DATA EXTRACT>
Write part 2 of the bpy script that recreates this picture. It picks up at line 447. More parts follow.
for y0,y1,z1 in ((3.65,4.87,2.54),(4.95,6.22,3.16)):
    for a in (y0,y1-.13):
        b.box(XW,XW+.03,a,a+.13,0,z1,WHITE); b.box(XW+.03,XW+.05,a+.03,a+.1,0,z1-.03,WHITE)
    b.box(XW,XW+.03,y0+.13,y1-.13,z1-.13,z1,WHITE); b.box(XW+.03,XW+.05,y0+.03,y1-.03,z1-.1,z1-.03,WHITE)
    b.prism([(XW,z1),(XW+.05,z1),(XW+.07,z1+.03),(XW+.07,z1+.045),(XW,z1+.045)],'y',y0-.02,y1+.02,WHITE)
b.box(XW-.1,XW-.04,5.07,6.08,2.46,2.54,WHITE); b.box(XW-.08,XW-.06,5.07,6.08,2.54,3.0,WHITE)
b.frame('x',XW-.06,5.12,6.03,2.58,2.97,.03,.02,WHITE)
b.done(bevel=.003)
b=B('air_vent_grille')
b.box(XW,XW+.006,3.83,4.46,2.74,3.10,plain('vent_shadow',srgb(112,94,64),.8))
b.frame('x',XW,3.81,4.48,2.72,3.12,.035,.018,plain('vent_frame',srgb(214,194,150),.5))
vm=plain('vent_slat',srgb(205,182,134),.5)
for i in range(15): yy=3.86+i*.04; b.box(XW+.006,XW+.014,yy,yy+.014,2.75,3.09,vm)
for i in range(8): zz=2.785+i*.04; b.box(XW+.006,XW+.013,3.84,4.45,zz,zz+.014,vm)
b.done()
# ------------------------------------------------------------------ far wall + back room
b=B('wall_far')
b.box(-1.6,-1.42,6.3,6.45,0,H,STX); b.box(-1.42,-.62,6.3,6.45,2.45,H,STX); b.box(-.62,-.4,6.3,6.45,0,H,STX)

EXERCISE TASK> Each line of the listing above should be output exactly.

THE REPLY>
Write part 2 of the bpy script that recreates this picture. It picks up at line 447. More parts follow.
for y0,y1,z1 in ((3.65,4.87,2.54),(4.95,6.22,3.16)):
    for a in (y0,y1-.13):
        b.box(XW,XW+.03,a,a+.13,0,z1,WHITE); b.box(XW+.03,XW+.05,a+.03,a+.1,0,z1-.03,WHITE)
    b.box(XW,XW+.03,y0+.13,y1-.13,z1-.13,z1,WHITE); b.box(XW+.03,XW+.05,y0+.03,y1-.03,z1-.1,z1-.03,WHITE)
    b.prism([(XW,z1),(XW+.05,z1),(XW+.07,z1+.03),(XW+.07,z1+.045),(XW,z1+.045)],'y',y0-.02,y1+.02,WHITE)
b.box(XW-.1,XW-.04,5.07,6.08,2.46,2.54,WHITE); b.box(XW-.08,XW-.06,5.07,6.08,2.54,3.0,WHITE)
b.frame('x',XW-.06,5.12,6.03,2.58,2.97,.03,.02,WHITE)
b.done(bevel=.003)
b=B('air_vent_grille')
b.box(XW,XW+.006,3.83,4.46,2.74,3.10,plain('vent_shadow',srgb(112,94,64),.8))
b.frame('x',XW,3.81,4.48,2.72,3.12,.035,.018,plain('vent_frame',srgb(214,194,150),.5))
vm=plain('vent_slat',srgb(205,182,134),.5)
for i in range(15): yy=3.86+i*.04; b.box(XW+.006,XW+.014,yy,yy+.014,2.75,3.09,vm)
for i in range(8): zz=2.785+i*.04; b.box(XW+.006,XW+.013,3.84,4.45,zz,zz+.014,vm)
b.done()
# ------------------------------------------------------------------ far wall + back room
b=B('wall_far')
b.box(-1.6,-1.42,6.3,6.45,0,H,STX); b.box(-1.42,-.62,6.3,6.45,2.45,H,STX); b.box(-.62,-.4,6.3,6.45,0,H,STX)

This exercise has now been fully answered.